Nvidia Pivots to Optical Interconnects as Copper Hits Physical Limits, Plans 1,000+ GPU Systems by 2028
Key Takeaways
- ▸NVIDIA plans to deploy systems with 1,000+ GPUs by 2028 using photonic interconnects, up from the current 72-GPU NVL72 rack
- ▸Copper's 1.8 TB/s bandwidth ceiling and short effective cable distances necessitate a transition to optical technology for larger AI systems
- ▸Co-packaged optics (CPO) breakthroughs have solved the power consumption problem that made pluggable optics impractical, enabling efficient scale-up
Summary
NVIDIA is accelerating its shift toward optical interconnects and co-packaged optics (CPO) technology to overcome the bandwidth and physical limitations of copper cabling in its GPU clusters. At GTC, CEO Jensen Huang announced plans to pack more than 1,000 GPUs into single systems by 2028, marking a significant evolution from the current Grace Blackwell NVL72 rack that houses 72 GPUs. The GPU giant has invested billions in optical and interconnect specialists including Marvell, Coherent, and Lumentum to secure supply chains and accelerate the deployment of these next-generation systems.

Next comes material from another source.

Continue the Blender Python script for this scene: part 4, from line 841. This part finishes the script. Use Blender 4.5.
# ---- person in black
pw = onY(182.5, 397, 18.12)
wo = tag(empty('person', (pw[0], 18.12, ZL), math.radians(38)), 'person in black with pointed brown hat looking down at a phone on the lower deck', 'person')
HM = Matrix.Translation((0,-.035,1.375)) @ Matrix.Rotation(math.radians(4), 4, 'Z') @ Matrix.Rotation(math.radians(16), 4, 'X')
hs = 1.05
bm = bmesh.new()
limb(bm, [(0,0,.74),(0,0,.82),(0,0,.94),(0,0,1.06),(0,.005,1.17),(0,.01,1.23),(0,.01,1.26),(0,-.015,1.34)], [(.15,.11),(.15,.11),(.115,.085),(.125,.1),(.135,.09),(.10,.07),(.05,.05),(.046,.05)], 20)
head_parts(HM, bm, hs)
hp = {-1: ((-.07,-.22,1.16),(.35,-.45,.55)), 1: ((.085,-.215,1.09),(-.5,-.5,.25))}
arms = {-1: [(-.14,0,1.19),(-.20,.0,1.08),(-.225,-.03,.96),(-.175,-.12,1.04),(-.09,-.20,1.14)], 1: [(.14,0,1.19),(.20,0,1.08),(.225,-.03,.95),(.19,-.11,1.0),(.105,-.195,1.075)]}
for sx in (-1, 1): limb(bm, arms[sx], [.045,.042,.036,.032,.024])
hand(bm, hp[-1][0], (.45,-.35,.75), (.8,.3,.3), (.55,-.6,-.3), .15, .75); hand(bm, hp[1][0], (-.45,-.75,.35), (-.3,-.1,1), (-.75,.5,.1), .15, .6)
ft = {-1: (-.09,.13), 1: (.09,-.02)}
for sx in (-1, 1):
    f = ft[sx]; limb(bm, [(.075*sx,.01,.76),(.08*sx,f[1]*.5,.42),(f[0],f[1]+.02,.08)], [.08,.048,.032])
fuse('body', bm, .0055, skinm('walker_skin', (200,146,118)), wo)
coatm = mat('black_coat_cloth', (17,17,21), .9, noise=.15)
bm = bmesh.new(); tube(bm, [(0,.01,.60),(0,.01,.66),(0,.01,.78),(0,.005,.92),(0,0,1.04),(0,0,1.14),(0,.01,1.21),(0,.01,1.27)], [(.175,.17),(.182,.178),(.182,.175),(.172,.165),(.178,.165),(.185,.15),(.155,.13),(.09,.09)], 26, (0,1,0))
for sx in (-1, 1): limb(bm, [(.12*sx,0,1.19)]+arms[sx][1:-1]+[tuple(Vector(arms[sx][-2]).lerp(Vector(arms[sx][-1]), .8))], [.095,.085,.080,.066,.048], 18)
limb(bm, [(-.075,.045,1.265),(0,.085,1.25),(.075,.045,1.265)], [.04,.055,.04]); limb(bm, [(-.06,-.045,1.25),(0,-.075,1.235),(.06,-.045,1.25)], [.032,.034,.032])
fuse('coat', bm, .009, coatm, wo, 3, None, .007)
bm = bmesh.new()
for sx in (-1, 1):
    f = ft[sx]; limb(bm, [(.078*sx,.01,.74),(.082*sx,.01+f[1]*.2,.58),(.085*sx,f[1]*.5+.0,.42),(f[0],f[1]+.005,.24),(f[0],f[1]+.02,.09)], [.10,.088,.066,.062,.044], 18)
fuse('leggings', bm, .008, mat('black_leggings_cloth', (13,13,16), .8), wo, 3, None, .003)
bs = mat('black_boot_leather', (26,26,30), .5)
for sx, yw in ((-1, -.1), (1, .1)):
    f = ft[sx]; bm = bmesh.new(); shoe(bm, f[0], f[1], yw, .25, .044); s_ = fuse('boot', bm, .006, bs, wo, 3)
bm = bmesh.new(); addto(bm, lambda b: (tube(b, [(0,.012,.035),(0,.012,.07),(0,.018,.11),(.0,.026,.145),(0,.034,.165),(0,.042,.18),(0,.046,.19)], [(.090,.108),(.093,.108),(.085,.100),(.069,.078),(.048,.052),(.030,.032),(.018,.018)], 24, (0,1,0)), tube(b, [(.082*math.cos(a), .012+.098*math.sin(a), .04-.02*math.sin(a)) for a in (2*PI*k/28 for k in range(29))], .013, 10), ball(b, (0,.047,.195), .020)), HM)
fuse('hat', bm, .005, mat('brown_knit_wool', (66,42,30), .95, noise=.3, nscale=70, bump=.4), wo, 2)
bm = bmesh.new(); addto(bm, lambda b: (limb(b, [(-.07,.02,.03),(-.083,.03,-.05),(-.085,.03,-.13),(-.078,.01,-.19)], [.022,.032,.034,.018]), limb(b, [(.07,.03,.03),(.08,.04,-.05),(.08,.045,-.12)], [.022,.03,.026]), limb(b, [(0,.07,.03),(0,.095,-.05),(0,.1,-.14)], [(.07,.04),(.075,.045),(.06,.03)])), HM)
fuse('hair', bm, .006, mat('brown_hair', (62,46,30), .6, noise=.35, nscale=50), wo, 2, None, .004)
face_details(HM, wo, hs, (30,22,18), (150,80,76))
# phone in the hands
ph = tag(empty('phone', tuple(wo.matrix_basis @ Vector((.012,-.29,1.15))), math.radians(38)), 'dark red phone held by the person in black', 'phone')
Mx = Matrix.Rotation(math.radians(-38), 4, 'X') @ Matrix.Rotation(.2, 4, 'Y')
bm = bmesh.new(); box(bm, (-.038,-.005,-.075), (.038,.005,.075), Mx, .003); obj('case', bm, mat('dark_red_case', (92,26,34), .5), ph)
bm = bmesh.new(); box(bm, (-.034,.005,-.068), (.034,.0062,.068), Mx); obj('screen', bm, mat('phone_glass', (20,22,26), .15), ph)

Copper interconnects, while cost-effective and reliable, are approaching their limits with maximum bandwidth of 1.8 TB/s and cable runs constrained to just a few feet before signal degradation. Pluggable optics initially presented a viable alternative but would have required 20,000 additional watts of power per rack. However, recent breakthroughs in co-packaged optics—which embed optical engines directly into switch ASICs—have dramatically reduced power consumption and enabled NVIDIA to integrate CPO directly into its Spectrum Ethernet and Quantum InfiniBand switches in 2025, making large-scale optical deployments economically feasible.
- NVIDIA has invested billions in optical infrastructure companies (Marvell, Coherent, Lumentum) to secure supply chains for widespread CPO deployment
Editorial Opinion
NVIDIA's pivot to optical interconnects represents an inevitable but strategically crucial evolution in AI infrastructure. As the company scales from 72 to potentially 1,000+ GPUs per system, the physical laws of copper transmission make optics not just preferable but essential. The timing is critical—by combining CPO breakthroughs with aggressive capital deployment into specialized suppliers, NVIDIA is positioning itself to own the next generation of AI compute architecture before competitors fully realize the necessity. This move will likely reshape the entire datacenter networking landscape.